Sen. Conrad Burns (R-Mont.) joked about how a "nice little Guatemalan man" fixing up his house might be an illegal immigrant.
A leading congressional candidate in Florida said he knows, "from my own experience, that blacks are not the greatest swimmers, and may not even know how to swim."
Two congressional candidates and a gubernatorial candidate believe people who "appear" to be Arab or Muslim should be subjected
to racial profiling
at airports.

Pat Buchanan's new book argues for "an immediate moratorium on all immigration," in order to preserve the dominance of the white race in America.
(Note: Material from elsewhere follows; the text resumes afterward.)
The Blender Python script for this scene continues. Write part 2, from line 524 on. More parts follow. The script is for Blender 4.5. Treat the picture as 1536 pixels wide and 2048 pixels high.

And in one you may not have heard about, a Baptist church in Mississippi voted out a 12-year-old boy who "asked Jesus to live in his heart" -- because the child is biracial and church members didn't want the black side of his family attending with him.

Lastly, congratulations to Rinku Sen who has just been chosen as new head of the 25 year old Applied Research Center, replacing founding director Gary Delgado, a longtime social justice movement leader and founder of the ACORN and the Center for Third World Organizing in Oakland. Go Rinku!